> [Goal]: Restate the whole listing word for word. Pictures are left out.

> [Material supplied]:
_ _ _ _
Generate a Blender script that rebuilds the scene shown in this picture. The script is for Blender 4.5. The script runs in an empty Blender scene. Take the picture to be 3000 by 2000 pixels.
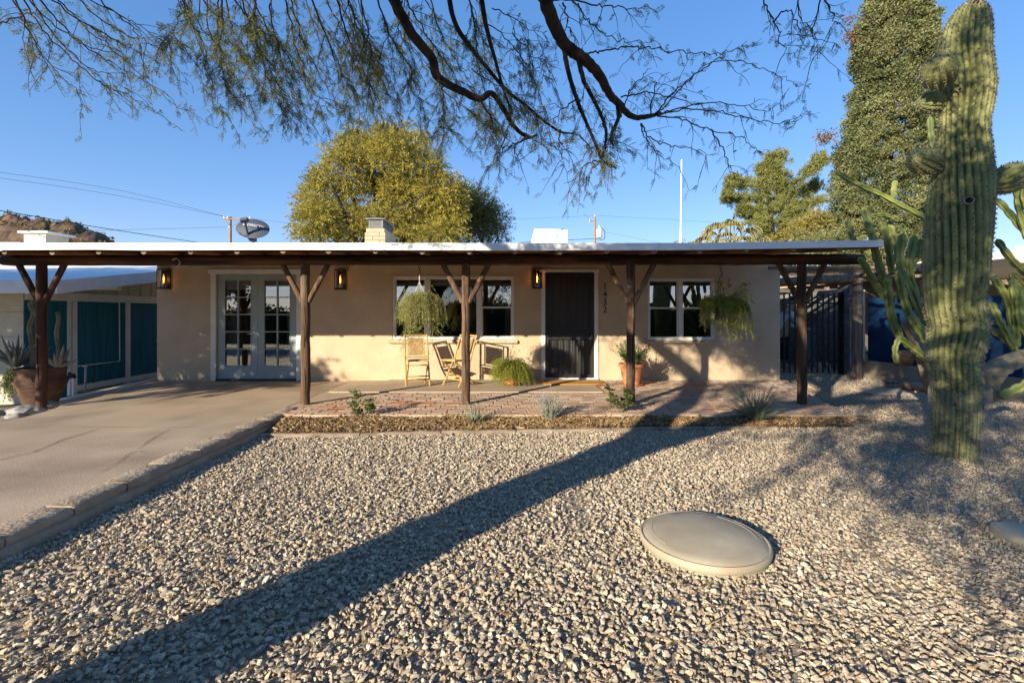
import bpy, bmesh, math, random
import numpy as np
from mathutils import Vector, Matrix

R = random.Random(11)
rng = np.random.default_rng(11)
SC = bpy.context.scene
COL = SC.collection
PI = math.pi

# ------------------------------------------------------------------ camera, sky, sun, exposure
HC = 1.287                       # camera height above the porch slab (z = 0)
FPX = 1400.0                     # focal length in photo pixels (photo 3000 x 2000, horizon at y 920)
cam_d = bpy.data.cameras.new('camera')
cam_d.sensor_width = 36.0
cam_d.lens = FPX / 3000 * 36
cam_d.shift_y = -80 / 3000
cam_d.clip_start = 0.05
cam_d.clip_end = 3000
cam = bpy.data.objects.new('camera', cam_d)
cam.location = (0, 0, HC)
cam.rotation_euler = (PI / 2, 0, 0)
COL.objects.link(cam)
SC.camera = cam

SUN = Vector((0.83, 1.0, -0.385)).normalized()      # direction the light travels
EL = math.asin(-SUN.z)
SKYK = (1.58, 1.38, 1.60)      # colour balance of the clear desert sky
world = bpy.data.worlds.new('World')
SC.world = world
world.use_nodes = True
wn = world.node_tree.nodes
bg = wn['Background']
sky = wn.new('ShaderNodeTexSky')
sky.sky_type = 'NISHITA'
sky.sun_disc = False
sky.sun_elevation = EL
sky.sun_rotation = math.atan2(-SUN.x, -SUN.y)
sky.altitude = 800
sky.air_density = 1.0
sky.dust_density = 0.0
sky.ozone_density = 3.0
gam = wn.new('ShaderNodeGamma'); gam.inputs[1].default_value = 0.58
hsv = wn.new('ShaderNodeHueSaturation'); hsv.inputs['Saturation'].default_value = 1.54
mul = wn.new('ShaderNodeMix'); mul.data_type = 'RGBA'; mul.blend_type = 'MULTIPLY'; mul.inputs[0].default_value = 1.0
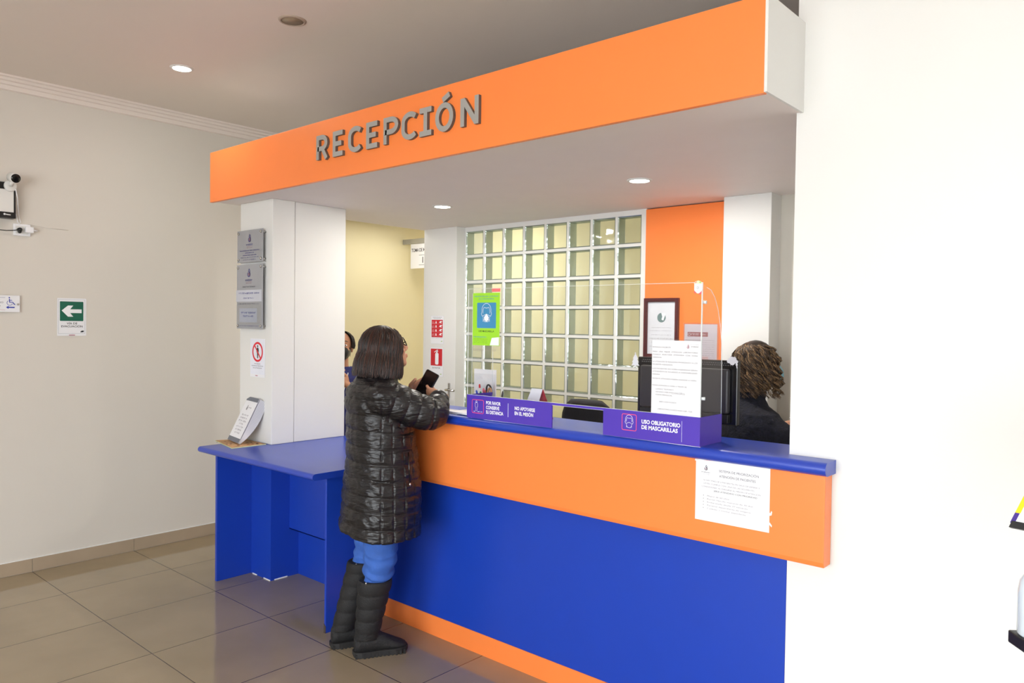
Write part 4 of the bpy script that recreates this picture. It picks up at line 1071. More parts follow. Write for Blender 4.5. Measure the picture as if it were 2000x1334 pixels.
_ _ _ _
> [Expected output]:
Generate a Blender script that rebuilds the scene shown in this picture. The script is for Blender 4.5. The script runs in an empty Blender scene. Take the picture to be 3000 by 2000 pixels.
import bpy, bmesh, math, random
import numpy as np
from mathutils import Vector, Matrix

R = random.Random(11)
rng = np.random.default_rng(11)
SC = bpy.context.scene
COL = SC.collection
PI = math.pi

# ------------------------------------------------------------------ camera, sky, sun, exposure
HC = 1.287                       # camera height above the porch slab (z = 0)
FPX = 1400.0                     # focal length in photo pixels (photo 3000 x 2000, horizon at y 920)
cam_d = bpy.data.cameras.new('camera')
cam_d.sensor_width = 36.0
cam_d.lens = FPX / 3000 * 36
cam_d.shift_y = -80 / 3000
cam_d.clip_start = 0.05
cam_d.clip_end = 3000
cam = bpy.data.objects.new('camera', cam_d)
cam.location = (0, 0, HC)
cam.rotation_euler = (PI / 2, 0, 0)
COL.objects.link(cam)
SC.camera = cam

SUN = Vector((0.83, 1.0, -0.385)).normalized()      # direction the light travels
EL = math.asin(-SUN.z)
SKYK = (1.58, 1.38, 1.60)      # colour balance of the clear desert sky
world = bpy.data.worlds.new('World')
SC.world = world
world.use_nodes = True
wn = world.node_tree.nodes
bg = wn['Background']
sky = wn.new('ShaderNodeTexSky')
sky.sky_type = 'NISHITA'
sky.sun_disc = False
sky.sun_elevation = EL
sky.sun_rotation = math.atan2(-SUN.x, -SUN.y)
sky.altitude = 800
sky.air_density = 1.0
sky.dust_density = 0.0
sky.ozone_density = 3.0
gam = wn.new('ShaderNodeGamma'); gam.inputs[1].default_value = 0.58
hsv = wn.new('ShaderNodeHueSaturation'); hsv.inputs['Saturation'].default_value = 1.54
mul = wn.new('ShaderNodeMix'); mul.data_type = 'RGBA'; mul.blend_type = 'MULTIPLY'; mul.inputs[0].default_value = 1.0
Write part 4 of the bpy script that recreates this picture. It picks up at line 1071. More parts follow. Write for Blender 4.5. Measure the picture as if it were 2000x1334 pixels.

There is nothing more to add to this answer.